Predigttext
Den Weg weitergehen

- hochgeladen von Mirjam Petermann
Denn sooft ich rede, muss ich schreien.Jeremia 20, Vers 8a
Am Sonntag Okuli (lat. für „Augen“) schulen wir das Hinschauen. Auch wenn es schmerzhaft ist. Auch wenn man sich dadurch keine Freunde macht.
Von Bernd S. Prigge
Der Prophet Jeremia schaut hin und muss schreien: „Gewalt!“ Er erlebt Verwüstung und Zerstörung in seiner Umgebung. Er versucht, darüber zu schweigen, doch es gelingt ihm nicht. Gottes Wort öffnet ihm die Augen. Er kann nicht wegsehen.
Hinsehen dort, wo der Schmerz ist. Wer nimmt sich heute Zeit, der Lebensgeschichte eines betagten Menschen zu lauschen? Wer interessiert sich für Frauen, die in der Ehe Gewalt erleiden?
Jeremia schreibt, dass er zum Spott und Gelächter geworden ist. Er warnt davor, dass die Lieblosigkeit der Menschen schlimme Folgen für Jerusalem haben wird. Doch seine Prophezeiungen will niemand hören. Wer macht sich schon gerne unbeliebt, indem er die Finger in die Wunde legt und mit schlechten Nachrichten daherkommt?! Aber Jeremias kann nicht anders, als seine Sache weiterzuführen.

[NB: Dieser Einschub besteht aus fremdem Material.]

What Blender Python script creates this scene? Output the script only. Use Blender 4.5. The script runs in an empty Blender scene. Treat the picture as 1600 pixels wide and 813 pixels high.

Bewundernswert: Hier geht also jemand seinen Weg weiter trotz Anfeindungen. Das erlebt auch die Kirche, wenn sie nicht sofort in das Konzert der Hyper-Aufrüstung einstimmt, ein Herz für Geflüchtete zeigt oder sich für ein Tempolimit einsetzt.
Dem Weg folgen, den man für richtig hält, trotz Widerstand. Eine schwere Aufgabe. Ich bin mir nicht sicher, ob ich das könnte. Zu sehr will ich doch akzeptiert sein von den anderen. Man stelle sich die Einsamkeit des Propheten vor. Dann aber ein Vers, der wie eine Selbstvergewisserung Jeremias klingt: „Der Herr ist bei mir wie ein starker Held“. Man hat den Eindruck, Jeremia spricht sich hier selbst Mut zu: Gott möge ihm Kraft geben, das alles durchzustehen. Doch diese Flamme des Kampfgeistes hält nicht auf Dauer. Schon kurze Zeit später verflucht er den Tag seiner Geburt, so verzweifelt zeigt er sich wieder.
Wir sehen hier einen Kreislauf, den wir vielleicht auch persönlich kennen: Selbstzweifel, dann zu seiner Überzeugung stehen und Mut fassen. Dann geht es wieder von vorne los. Nie sollen wir bei der Verzweiflung stehenbleiben. Jeremia zeigt, dass es da noch die anderen beiden Phasen gibt: Widerstand, zu eigenen Überzeugungen stehen, und Gottvertrauen, das uns „heldenhafte“ Entschlossenheit gibt.
Der Autor ist Augustinerpfarrer in Erfurt.